La lavandera
Pepe Monteserín
13 diciembre, 2007 01:00Pepe Monteserín. Foto: Herminio Sánchez
Después de su originalísima narración La conferencia, Monteserín ha dado un salto casi hípico: de escritor asturiano se ha transmutado en escritor mexicano para narrar la historia de Soledad, una lavandera que pasa buena parte de su vida enamorada del poeta romántico Manuel Acuña, muerto en 1873, a los 24 años. En realidad, el salto del novelista es relativo, si se piensa que, como en La conferencia y en otras obras del autor, la literatura ocupa un lugar esencial, como referencia, fondo y motor de las acciones.
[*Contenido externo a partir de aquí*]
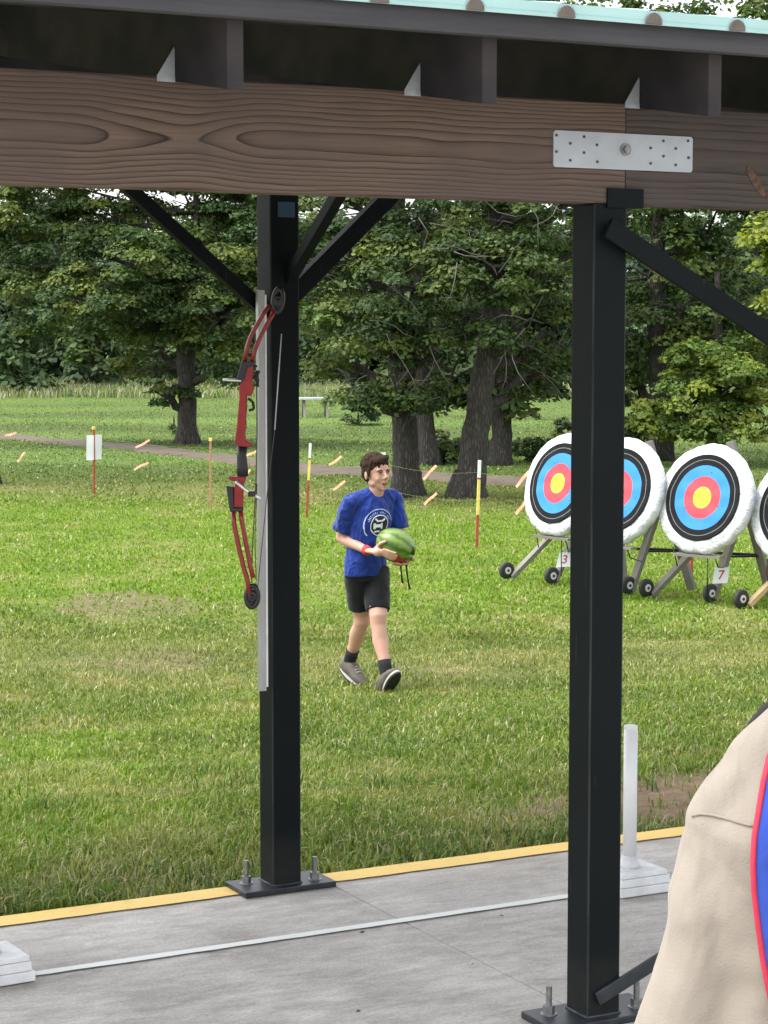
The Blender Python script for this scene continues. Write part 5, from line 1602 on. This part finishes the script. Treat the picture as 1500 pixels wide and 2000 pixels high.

El relato de Soledad va reconstruyendo la vida de Acuña, reproduce numerosos poemas, lo sitúa entre otras personas reales, como su amada Rosario de la Peña, diversos poetas de su entorno o sus amigos Juan de Dios Peza e Ignacio Altamirano, e inscribe los hechos, muy detalladamente, en el turbulento México del último tercio del siglo XIX, merced a una tarea previa de documentación y acopio de datos que le ha permitido mezclar ficción y realidad, al modo de los Episodios galdosianos, de la serie barojiana sobre Aviraneta o, más exactamente -si atendemos a ciertos rasgos estilísticos-, de las novelas del Ruedo Ibérico, de Valle-Inclán.Monteserín es un escritor diestro e imaginativo. Pocos hubieran resistido como él la prueba de organizar una historia contada por un hablante mexicano -de un determinado estrato social, además- manteniendo la naturalidad y la propiedad idiomática exigibles. Los pocos deslices observables no afectan al uso de los mexicanismos, sino a la introducción de algunos giros o acepciones modernas del español, inexistentes en la época del relato. Soledad no puede decir "edificio multiusos" (p. 66), "decisiones […] de alto riesgo" (p. 108) o "conllevar" (p. 142) con la acepción moderna de ‘comportar’, porque no son formas posibles en su habla. A cambio de ello, la prosa está llena de formas imaginativas e inesperadas que demuestran la presencia de un buen escritor: "Un larguísimo florete le atravesó el corazón al capitán, y a la Rosarito. Después, ella le rompería el corazón a don Manuelito, y don Manuelito haría añicos el mío" (p. 46); "un angosto florero al que se le atragantaba un lirio" (p. 98); "el general Trilles también leía sus décimas, envueltas en las volutas dulzonas de la pipa" (p. 165).
En cualquier caso, cabe preguntarse si el loable esfuerzo de adaptación del autor era imprescindible para relatar la historia de un amor fiel e inalcanzable y delinear el acabadísimo retrato de una mujer como Soledad, que contempla la vida y sus actores a través de las manchas de la ropa y la suciedad de los lugares, hasta el punto de proclamarse "redentora de las salpicaduras" y "quitamanchas de la República" (p. 210). Monteserín se ha visto obligado a intercalar numerosos datos históricos y a hacer desfilar por sus páginas a una serie de personajes que responden a seres reales y que son poco más que nombres en la novela. El mismo Acuña da a veces la impresión de no ser más que un lechuguino voluble. El único personaje profundo es Soledad, y sólo por ad-herirse a su perspectiva y acompañarla en su amor incomprensible y tenaz, convertido en sobria y emotiva melancolía en los últimos capítulos, merece la pena la lectura de La lavandera.